To explain this subject of my own experience of the musical idea, in composing something as daunting as the prologue to the Gospel according to John, one might simply rely on recitation formula, word painting, or vocal inflection, but these approaches will lead one to eventually reproduce what another has already done, for there are only so many ways one can approach the written word in these manners; instead, what I have found is the necessity of expressing the experience I myself found while reciting the text, from which a completely unique moment arises as I begin to stress certain attributes that are important to my own reading of the Word. When I read “In principio erat Verbum” my response is immediate, and that response is not inflective, but expressive; that is, how I have already expressed this phrase is defined by my experience of the text at that point in time, influenced by how often I had read, studied, and grown through my experience of such a text, and my musical line derives from this experience, so much so that I might, at a later time, come upon the same text and find something different. Thus, we find contrasts in different sections of the text, where I have read quickly without any inflective differentiation, to those that express melisma or undulating lines, in which I might have found something of value that I wished to stress, whether it be a physical utterance or a symbolic expression.



Likewise, in the notation and the written word one finds that they cannot strictly sight read, but carefully and purposefully pour over so that the reading of the manuscript is as part of the musical experience as the writing of it. The reasoning for this is because the conception of the musical act is personally experiential, thus it is necessary to express in notation that experience I myself had found, down to it being handmade as an integral part of it. It can be said that engraving has its time and place, but for the composer, and perhaps even the performer, it creates a distancing effect in which the experience expressed in the actual writing of the music has no place in the notational procedure. Considering the practical defenses for engraving, it should be noted that the development of mass production has allowed for the printing of facsimile scores, such as those of Harry Partch’s tablature, which defeats the purpose, both in time and cost, of spending time engraving scores, for which only an engraver would argue otherwise.



All of these developments allowed for the one of the greatest importance: in the prologue I finally eschew the necessity of a specific sound. In the Mesonyctycon I stressed the importance of the enharmonic divisions of my personal tuning as how I experienced the work, and thus how I desired the work to be experienced; consequently, I mistakenly implored the interpreter to find their own sound, but then discussed the sound I knew, contradicting my own desires. Instead, I wanted to express in the prologue only the possibilities in the pitches given, so that the pitches that are enharmonic in the work, C# and Db, are different in my own conception of the experience, but have the potential to be anything in any other experience, not because I have no control over how an interpreter will perform the work, but because their experience of reading and studying the work, as well as the sound that is best for them, will define that final result.



What I have come to accept in composition is that notation means nothing if it has no meaning, but that meaning is only granted if the notation allows for it; that is, when one reads the notation they must be able to use it to define something they know, and I must free myself from what I expect to realize that which I do not expect, because what I expect may have no actual meaning if one finds meaning in that which I do not expect.

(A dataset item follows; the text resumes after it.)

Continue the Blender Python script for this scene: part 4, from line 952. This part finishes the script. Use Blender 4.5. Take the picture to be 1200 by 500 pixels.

The ultimate goal in music is not in expressing what I want, but giving others the ability to experience what I might have experienced, yet, perhaps more importantly, that they experience their own world through my notation. Unlike any conventional composer, my goal is not to make something that is extra-musically beneficial to me, or to anyone else for that matter, for there is nothing I truly want in the performance of the music I have written, and there is nothing I can truly gain from the performance of the music I have written, because I have already had the experience of it; it is rather that someone else might gain their experience of it through my notation that I chose to commit my experience to paper and distribute it.



Thus, despite my choices of notation being derived from past sources and not contemporary practices, I am not attempting to say that these methods are better for some reason of anti-modernism or it being some farfetched effort to recapture past glory, but that their simplicity allows for anyone to express pure musicality—moreover, because I believe the contour of a line and its shade are the primary factors of a non-tonal music, it is all the more obvious that I might view these ancient methods as superior because their initial use is for delineation of lines—and it is this seemingly paradoxical idea that moving progressively backwards, as I have already done in probing the idea of square neumes on a four line staff, is the logical endpoint to an indeterminate, relative pitch line, for the oldest neumes may reveal any series of pitches that the interpreter deems necessary for their performance, and the open ended nature of the choices cannot destroy the line, but rather it fulfills the line. As in the καθολικότητα of the early Christian church that developed these forms of notation, I do believe the methods that I apply fulfill a promise of true universality; one in which I have provided a method in which all men are equal, despite their skill, in the performance of these sorts of works, and it is because I believe that true musicianship is not about being the best virtuosi, but is about trying to express truth, and that true musicianship is about the search for the right sound, even if one does not possess the greatest of resources, and the fulfillment of it leads to the unique, ineffable experience that occurs in the making of music.



Therefore, this is the humanist value I place in musical performance: in most situations we listen, we are the beneficiaries of powers outside of us, be that as listeners of a performance, live or recorded, or as distant creators through electronics, and we have no true, physical control over the experience itself, thus we ourselves are not the focus of the experience and we are not able to fully participate in its goodness; yet, in a universal music making, as found in chant, we are all participants in the physicality of creating an experience, and no one member is denied this as an audience. However, it should be stressed that a humanistic music is not a childish or didactic music, but one that challenges the performer beyond technical skill and allows for growth and discovery. Just so, a humanist music should not be facile, but complicated in such a manner so that it gives pause, and it must be nuanced enough that it might invite new experiences on each performance.



Consequently, what I wish to tell you is that the answers to the problems raised in the development of microtonality are not you being able to find and define the "notes your piano hides from you" nor are they a radical specificity in response to the radical specificity of equal temperament; it is so that none of the theoretical and intonational developments made in the 20th century are the true solution, but rather that they are a means for you to free yourself from the restrictions imposed upon you by the system of equal temperament; and, instead of the building up of new definitions it is the removal of those definitions, of all these extraneous notations and all their technical barriers, and perhaps even moreso it is the ability to recognize that music is not what we attribute to it through notational symbols, but what we know those symbols to truly be. It is the acceptance that intonation cannot be codified, not on a sheet of paper, and certainly not in sets of silly little symbols. It is the realization that what is true is also what is not true; that there is no truth, yet everywhere there is truth; that what I hear and what I do not hear are different, but equal; that I can believe in what I know, but that the truth is more likely in what I can never know; it is, in all the ways that it might be expressed, that the proper intonation is within you.